From two months ago: What would happen if the earth was made entirely of water?
According to that Wikipedia article, she was “healthy and intelligent, [and] able to speak some English along with her native Spanish.”
Are there materials less dense than iron capable of generating a magnetic field as powerful as the Earth’s? And don’t forget that the Earth is kept warm in part due to radioactive decay of heavy elements, which tend to decay to iron.
Isn’t the same true of Earth though, which has even gone off in the cold direction before? Internal heat is also insignificant compared to solar radiation (0.3 percent, about twice the energy used by humans). That said, most of a water planet would consist of forms of ice that occur at high pressures, even at temperatures well above the boiling point at normal atmospheric pressure (the pressure at the center of the Earth is about 360 GPa, which will “freeze” water into Ice X even at 800 K).

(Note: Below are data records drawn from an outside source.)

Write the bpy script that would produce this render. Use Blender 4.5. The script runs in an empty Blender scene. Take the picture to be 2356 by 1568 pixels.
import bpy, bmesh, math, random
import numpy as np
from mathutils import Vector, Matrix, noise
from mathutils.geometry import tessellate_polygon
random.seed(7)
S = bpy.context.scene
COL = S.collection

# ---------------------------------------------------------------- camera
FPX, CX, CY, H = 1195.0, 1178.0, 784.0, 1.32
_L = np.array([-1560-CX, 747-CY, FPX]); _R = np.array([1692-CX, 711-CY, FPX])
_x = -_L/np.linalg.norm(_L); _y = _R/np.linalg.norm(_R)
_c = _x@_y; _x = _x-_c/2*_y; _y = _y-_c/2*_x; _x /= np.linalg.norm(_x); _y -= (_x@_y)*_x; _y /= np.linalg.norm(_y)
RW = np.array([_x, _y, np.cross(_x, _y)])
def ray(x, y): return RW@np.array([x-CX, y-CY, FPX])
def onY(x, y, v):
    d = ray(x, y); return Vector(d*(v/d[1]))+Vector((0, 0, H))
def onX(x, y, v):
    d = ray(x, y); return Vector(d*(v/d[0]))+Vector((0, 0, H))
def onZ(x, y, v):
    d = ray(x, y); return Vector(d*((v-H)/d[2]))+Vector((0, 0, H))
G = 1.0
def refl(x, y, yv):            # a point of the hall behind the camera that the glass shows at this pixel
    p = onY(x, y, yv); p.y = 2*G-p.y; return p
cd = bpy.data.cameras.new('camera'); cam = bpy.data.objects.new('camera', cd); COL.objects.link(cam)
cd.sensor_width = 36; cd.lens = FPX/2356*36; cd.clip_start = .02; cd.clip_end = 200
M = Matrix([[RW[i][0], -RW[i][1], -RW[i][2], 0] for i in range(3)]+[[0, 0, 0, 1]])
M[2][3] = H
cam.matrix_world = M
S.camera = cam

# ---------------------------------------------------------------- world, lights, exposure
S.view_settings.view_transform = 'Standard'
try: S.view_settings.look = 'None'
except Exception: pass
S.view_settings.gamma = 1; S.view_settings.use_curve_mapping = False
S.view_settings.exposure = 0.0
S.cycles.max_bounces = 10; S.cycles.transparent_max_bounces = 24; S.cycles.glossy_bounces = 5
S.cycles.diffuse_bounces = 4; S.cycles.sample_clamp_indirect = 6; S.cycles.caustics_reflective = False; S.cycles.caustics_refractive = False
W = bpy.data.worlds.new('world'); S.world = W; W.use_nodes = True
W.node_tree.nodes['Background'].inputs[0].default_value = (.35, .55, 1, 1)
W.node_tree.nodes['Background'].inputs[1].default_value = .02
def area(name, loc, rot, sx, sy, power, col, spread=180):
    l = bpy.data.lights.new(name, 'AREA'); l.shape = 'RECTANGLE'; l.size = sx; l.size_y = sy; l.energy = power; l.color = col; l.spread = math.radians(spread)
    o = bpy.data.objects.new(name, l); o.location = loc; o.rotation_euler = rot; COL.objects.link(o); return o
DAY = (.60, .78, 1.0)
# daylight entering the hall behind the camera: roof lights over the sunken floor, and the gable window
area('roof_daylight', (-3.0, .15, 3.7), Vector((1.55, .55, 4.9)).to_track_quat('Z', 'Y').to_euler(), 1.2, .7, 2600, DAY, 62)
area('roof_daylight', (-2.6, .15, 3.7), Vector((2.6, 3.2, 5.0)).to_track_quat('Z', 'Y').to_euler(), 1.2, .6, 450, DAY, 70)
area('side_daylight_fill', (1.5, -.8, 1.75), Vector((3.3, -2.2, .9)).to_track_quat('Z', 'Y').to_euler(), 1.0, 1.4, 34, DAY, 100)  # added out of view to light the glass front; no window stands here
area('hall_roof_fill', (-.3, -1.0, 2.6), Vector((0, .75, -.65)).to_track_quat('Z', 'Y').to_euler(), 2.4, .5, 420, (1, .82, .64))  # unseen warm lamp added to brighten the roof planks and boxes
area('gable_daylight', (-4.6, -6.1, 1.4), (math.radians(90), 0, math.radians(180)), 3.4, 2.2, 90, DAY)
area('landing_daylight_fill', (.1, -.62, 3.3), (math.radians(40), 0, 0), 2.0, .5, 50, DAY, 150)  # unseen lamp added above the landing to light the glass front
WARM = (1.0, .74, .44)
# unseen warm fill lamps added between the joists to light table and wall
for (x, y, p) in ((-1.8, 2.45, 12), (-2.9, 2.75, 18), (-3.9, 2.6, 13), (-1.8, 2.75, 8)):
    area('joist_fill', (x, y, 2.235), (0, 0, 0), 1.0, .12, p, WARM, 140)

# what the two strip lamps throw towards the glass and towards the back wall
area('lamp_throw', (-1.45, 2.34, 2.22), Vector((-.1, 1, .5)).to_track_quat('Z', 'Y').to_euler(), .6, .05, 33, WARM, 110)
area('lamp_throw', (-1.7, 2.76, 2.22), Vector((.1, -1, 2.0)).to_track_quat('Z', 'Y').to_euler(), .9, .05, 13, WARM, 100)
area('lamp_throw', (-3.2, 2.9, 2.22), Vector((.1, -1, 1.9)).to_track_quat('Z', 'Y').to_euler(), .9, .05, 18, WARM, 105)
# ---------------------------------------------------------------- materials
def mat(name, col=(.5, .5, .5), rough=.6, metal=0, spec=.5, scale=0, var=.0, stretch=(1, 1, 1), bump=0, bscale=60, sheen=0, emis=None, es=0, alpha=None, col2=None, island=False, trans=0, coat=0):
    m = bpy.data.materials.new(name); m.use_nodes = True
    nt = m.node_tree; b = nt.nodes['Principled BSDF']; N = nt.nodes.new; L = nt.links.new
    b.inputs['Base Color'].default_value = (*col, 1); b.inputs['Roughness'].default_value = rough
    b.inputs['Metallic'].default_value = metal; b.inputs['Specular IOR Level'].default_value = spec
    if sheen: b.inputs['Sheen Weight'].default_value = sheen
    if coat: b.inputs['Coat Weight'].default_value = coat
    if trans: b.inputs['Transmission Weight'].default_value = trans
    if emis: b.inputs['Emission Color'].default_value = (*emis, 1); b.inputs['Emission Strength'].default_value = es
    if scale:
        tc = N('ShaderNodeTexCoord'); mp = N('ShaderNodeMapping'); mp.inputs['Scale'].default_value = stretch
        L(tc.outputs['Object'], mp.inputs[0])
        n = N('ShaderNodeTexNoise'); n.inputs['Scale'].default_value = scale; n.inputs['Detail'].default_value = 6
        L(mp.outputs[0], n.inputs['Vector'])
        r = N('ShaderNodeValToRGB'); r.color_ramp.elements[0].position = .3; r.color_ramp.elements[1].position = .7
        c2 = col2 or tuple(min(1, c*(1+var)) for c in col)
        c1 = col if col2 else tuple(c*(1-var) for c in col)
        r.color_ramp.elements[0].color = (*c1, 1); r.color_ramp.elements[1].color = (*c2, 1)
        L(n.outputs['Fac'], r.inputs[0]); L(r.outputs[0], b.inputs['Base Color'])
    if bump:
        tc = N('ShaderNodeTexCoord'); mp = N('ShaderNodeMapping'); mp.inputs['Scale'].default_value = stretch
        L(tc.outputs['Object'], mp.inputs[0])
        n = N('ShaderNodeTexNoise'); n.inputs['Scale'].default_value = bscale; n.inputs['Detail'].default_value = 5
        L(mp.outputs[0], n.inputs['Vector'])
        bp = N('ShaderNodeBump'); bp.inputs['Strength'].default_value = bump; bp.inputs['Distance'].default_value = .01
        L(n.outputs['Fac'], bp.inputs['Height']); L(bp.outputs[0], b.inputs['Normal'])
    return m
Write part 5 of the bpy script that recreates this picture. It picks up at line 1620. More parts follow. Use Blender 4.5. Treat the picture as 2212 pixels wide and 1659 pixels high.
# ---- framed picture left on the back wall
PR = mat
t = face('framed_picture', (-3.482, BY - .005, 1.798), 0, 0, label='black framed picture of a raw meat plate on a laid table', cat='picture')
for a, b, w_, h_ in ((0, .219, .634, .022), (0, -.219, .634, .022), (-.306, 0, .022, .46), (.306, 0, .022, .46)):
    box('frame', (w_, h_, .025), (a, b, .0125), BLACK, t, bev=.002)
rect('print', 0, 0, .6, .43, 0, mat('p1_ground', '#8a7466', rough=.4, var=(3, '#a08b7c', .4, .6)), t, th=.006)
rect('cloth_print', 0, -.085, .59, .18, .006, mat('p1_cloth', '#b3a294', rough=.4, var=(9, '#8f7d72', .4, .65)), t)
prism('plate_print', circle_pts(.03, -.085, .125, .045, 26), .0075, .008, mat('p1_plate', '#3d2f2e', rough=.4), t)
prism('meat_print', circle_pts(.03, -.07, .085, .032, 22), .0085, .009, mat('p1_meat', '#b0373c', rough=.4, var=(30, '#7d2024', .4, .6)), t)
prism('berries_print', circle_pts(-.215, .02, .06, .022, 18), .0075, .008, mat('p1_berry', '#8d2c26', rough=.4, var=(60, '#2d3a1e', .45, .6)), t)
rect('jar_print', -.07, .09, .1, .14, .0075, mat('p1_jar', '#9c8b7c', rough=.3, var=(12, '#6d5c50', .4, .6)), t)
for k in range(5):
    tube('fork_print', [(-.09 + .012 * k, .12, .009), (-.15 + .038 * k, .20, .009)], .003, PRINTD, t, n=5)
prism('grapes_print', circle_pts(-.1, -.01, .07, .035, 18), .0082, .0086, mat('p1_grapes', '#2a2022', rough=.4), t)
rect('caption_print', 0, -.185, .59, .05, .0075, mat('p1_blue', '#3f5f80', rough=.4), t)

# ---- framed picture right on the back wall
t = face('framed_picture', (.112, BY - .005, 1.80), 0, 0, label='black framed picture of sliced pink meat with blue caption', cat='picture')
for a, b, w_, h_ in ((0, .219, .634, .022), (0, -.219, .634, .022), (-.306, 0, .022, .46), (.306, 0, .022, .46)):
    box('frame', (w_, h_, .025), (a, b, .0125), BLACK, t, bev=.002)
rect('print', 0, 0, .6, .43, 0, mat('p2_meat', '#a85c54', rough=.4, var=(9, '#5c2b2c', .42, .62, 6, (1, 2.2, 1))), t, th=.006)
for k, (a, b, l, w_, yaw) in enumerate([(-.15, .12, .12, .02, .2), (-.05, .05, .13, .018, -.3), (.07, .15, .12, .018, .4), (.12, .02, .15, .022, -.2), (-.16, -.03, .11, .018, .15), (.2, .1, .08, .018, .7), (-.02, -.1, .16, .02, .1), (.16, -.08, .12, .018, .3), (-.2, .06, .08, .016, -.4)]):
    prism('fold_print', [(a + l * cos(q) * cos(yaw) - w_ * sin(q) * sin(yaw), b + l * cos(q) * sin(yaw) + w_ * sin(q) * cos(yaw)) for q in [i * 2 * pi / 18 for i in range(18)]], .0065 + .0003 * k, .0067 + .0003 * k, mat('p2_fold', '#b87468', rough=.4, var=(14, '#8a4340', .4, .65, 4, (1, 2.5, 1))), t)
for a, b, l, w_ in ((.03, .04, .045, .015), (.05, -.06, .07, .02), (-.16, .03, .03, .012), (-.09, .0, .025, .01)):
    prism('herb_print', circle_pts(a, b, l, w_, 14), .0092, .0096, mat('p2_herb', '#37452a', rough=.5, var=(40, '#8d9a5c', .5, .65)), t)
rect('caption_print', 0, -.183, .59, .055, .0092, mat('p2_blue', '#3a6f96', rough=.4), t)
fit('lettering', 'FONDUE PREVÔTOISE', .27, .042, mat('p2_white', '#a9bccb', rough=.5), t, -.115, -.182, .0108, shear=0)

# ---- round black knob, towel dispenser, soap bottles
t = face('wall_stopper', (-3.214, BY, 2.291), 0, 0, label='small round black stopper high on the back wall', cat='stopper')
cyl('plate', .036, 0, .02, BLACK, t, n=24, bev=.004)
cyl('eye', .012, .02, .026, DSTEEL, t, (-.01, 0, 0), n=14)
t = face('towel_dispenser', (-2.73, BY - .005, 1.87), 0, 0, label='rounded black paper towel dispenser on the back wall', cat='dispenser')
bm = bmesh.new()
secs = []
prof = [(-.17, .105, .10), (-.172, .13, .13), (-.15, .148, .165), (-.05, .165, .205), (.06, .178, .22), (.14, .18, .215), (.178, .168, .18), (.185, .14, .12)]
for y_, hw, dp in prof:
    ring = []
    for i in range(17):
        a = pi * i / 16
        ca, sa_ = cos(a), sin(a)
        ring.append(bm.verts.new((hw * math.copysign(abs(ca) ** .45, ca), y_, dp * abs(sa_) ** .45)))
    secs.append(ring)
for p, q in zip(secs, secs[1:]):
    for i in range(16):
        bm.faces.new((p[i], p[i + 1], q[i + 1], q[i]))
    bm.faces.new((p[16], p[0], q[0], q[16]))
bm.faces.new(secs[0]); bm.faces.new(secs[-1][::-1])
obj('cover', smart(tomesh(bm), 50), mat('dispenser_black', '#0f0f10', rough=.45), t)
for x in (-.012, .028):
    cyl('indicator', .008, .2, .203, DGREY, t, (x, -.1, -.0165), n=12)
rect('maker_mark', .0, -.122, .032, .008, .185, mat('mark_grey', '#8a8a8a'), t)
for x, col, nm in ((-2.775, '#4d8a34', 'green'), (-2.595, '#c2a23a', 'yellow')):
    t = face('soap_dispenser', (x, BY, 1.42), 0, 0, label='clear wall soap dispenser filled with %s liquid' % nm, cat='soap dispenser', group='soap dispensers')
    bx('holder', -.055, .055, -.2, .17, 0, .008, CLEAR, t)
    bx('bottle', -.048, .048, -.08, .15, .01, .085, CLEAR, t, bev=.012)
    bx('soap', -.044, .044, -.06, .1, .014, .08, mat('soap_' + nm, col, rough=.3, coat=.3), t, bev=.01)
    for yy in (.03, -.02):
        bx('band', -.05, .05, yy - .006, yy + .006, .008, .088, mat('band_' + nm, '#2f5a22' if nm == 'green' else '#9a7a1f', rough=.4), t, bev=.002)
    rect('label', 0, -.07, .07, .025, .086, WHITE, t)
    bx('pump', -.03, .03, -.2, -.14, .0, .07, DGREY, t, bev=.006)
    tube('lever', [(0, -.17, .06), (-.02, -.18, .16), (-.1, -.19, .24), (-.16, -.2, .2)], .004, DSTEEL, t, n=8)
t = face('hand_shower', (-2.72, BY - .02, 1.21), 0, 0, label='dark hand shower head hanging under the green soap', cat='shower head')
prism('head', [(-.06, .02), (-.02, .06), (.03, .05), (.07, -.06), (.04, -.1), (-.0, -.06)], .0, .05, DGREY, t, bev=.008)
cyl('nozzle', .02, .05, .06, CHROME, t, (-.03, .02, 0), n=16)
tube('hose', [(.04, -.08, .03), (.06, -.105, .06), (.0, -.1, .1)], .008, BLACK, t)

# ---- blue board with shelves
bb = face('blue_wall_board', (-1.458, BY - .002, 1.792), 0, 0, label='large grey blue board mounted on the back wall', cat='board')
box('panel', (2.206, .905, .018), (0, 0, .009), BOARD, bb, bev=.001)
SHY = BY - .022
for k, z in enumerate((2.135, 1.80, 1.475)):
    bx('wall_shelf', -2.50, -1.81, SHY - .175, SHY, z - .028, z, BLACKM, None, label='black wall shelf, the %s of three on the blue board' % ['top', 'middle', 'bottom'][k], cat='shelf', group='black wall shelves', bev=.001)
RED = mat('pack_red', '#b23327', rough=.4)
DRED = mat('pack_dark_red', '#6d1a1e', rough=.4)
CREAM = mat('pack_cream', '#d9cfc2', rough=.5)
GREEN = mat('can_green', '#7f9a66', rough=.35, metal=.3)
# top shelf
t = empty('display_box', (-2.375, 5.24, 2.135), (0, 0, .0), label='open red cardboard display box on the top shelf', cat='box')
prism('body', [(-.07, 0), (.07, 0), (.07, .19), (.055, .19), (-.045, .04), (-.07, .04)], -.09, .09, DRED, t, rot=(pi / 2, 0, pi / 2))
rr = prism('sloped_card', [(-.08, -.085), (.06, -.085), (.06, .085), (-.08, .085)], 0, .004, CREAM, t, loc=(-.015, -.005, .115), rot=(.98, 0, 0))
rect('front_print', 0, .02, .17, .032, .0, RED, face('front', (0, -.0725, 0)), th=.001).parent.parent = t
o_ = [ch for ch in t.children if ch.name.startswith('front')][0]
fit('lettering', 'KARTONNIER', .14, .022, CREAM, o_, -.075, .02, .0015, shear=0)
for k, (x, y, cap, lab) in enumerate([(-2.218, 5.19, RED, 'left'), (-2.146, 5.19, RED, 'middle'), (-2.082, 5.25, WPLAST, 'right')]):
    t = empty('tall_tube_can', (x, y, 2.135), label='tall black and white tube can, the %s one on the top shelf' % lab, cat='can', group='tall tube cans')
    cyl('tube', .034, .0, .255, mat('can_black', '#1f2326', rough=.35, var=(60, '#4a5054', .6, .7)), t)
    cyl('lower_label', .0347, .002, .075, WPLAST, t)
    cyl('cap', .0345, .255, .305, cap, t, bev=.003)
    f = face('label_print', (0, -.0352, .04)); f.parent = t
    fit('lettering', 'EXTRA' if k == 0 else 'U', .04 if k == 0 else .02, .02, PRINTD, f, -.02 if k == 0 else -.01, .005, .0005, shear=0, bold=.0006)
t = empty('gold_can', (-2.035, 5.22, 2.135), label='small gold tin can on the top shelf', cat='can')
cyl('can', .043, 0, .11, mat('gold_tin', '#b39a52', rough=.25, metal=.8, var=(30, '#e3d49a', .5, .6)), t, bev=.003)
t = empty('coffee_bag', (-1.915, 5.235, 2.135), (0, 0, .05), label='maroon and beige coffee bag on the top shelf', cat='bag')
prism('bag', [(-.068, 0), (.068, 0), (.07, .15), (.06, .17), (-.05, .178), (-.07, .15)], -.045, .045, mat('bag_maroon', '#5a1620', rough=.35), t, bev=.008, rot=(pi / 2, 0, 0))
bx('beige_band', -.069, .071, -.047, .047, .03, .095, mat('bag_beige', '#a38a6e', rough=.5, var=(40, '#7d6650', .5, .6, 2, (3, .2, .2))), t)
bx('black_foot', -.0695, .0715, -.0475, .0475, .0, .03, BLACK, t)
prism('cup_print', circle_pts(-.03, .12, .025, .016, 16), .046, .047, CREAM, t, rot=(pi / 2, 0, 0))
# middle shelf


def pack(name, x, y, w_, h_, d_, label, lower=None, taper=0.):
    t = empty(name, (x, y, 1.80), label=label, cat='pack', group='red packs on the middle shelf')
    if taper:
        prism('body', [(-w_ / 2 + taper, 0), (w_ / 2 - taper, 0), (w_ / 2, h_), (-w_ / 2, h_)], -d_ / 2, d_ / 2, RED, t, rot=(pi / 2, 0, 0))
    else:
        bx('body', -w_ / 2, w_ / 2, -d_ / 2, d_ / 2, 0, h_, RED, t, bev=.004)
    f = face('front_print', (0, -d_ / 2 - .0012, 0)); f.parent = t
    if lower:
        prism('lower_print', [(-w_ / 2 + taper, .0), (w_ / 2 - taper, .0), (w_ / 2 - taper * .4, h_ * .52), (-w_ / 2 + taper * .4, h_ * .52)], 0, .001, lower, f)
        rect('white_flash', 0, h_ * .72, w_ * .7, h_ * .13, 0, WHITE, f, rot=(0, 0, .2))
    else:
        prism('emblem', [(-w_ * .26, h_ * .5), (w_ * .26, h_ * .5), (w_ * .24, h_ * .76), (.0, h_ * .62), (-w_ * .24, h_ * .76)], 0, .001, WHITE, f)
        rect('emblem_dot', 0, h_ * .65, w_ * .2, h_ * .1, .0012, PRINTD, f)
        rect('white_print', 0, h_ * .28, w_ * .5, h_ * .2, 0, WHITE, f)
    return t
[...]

This article says that “eventually” is such a long time that it wouldn’t be a factor on average solar lifetime time scales, assuming the star is similar to the Sun. In fact, according to it, even Mars should have lost only 30 cm of water over the past 3.5 billion years (possibly higher in the first billion years when the Sun was more active), and the Earth’s magnetic field doesn’t reduce the loss rate (note that Venus doesn’t have a magnetic field either and receives twice as much solar radiation, yet hasn’t lost its atmosphere).
Sure, hydrogen plasma can generate a magnetic field, too-- That’s how the Sun does it. All you need for a dynamo is a conductive fluid, not ferromagnetism.
And most radioactive decay chains end at an isotope of lead, not iron. Iron is the lowest energy state, but you don’t continue decaying until you reach the minimum, just until you reach something stable. The iron in the Earth’s core has mostly been iron from before the time of the planet’s formation, and was never anything heavier.